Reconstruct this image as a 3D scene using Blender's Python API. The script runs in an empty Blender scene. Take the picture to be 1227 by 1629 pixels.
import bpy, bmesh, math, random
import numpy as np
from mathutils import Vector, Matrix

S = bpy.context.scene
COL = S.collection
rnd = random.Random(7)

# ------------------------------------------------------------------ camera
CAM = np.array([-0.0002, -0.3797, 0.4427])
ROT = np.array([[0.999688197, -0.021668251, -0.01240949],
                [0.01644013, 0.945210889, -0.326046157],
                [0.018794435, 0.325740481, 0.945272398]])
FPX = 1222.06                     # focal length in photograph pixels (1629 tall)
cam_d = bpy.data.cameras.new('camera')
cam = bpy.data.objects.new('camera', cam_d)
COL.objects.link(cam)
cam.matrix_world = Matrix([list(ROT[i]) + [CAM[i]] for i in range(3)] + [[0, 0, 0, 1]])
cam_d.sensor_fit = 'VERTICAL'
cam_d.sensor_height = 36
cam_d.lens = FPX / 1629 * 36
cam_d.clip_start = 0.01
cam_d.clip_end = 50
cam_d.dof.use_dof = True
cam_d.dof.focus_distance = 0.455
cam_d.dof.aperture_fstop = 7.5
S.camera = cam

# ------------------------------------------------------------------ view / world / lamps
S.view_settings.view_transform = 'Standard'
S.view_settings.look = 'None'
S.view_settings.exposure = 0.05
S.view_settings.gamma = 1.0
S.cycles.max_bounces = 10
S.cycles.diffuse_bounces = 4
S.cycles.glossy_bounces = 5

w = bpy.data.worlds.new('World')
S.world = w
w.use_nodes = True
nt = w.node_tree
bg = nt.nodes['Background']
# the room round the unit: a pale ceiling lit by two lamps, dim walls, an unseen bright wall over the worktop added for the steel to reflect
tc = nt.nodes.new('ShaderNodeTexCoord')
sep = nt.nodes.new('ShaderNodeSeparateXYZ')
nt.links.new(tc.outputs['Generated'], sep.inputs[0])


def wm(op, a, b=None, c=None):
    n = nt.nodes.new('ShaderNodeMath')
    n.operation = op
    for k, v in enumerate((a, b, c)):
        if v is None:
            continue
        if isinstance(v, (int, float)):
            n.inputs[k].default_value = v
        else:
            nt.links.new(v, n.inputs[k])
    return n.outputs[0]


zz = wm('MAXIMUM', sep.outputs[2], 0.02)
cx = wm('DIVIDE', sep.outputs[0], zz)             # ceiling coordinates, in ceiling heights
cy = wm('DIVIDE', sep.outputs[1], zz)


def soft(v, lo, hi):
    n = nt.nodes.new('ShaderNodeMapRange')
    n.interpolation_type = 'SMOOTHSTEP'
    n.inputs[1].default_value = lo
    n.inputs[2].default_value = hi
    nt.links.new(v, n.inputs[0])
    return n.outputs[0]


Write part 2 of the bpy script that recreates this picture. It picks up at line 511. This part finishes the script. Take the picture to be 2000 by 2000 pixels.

BRIEF:
All of the entries must be written out exactly as they stand.

OUTPUT FOR THIS EXERCISE:
Reconstruct this image as a 3D scene using Blender's Python API. The script runs in an empty Blender scene. Take the picture to be 1227 by 1629 pixels.
import bpy, bmesh, math, random
import numpy as np
from mathutils import Vector, Matrix

S = bpy.context.scene
COL = S.collection
rnd = random.Random(7)

# ------------------------------------------------------------------ camera
CAM = np.array([-0.0002, -0.3797, 0.4427])
ROT = np.array([[0.999688197, -0.021668251, -0.01240949],
                [0.01644013, 0.945210889, -0.326046157],
                [0.018794435, 0.325740481, 0.945272398]])
FPX = 1222.06                     # focal length in photograph pixels (1629 tall)
cam_d = bpy.data.cameras.new('camera')
cam = bpy.data.objects.new('camera', cam_d)
COL.objects.link(cam)
cam.matrix_world = Matrix([list(ROT[i]) + [CAM[i]] for i in range(3)] + [[0, 0, 0, 1]])
cam_d.sensor_fit = 'VERTICAL'
cam_d.sensor_height = 36
cam_d.lens = FPX / 1629 * 36
cam_d.clip_start = 0.01
cam_d.clip_end = 50
cam_d.dof.use_dof = True
cam_d.dof.focus_distance = 0.455
cam_d.dof.aperture_fstop = 7.5
S.camera = cam

# ------------------------------------------------------------------ view / world / lamps
S.view_settings.view_transform = 'Standard'
S.view_settings.look = 'None'
S.view_settings.exposure = 0.05
S.view_settings.gamma = 1.0
S.cycles.max_bounces = 10
S.cycles.diffuse_bounces = 4
S.cycles.glossy_bounces = 5

w = bpy.data.worlds.new('World')
S.world = w
w.use_nodes = True
nt = w.node_tree
bg = nt.nodes['Background']
# the room round the unit: a pale ceiling lit by two lamps, dim walls, an unseen bright wall over the worktop added for the steel to reflect
tc = nt.nodes.new('ShaderNodeTexCoord')
sep = nt.nodes.new('ShaderNodeSeparateXYZ')
nt.links.new(tc.outputs['Generated'], sep.inputs[0])


def wm(op, a, b=None, c=None):
    n = nt.nodes.new('ShaderNodeMath')
    n.operation = op
    for k, v in enumerate((a, b, c)):
        if v is None:
            continue
        if isinstance(v, (int, float)):
            n.inputs[k].default_value = v
        else:
            nt.links.new(v, n.inputs[k])
    return n.outputs[0]


zz = wm('MAXIMUM', sep.outputs[2], 0.02)
cx = wm('DIVIDE', sep.outputs[0], zz)             # ceiling coordinates, in ceiling heights
cy = wm('DIVIDE', sep.outputs[1], zz)


def soft(v, lo, hi):
    n = nt.nodes.new('ShaderNodeMapRange')
    n.interpolation_type = 'SMOOTHSTEP'
    n.inputs[1].default_value = lo
    n.inputs[2].default_value = hi
    nt.links.new(v, n.inputs[0])
    return n.outputs[0]


Write part 2 of the bpy script that recreates this picture. It picks up at line 511. This part finishes the script. Take the picture to be 2000 by 2000 pixels.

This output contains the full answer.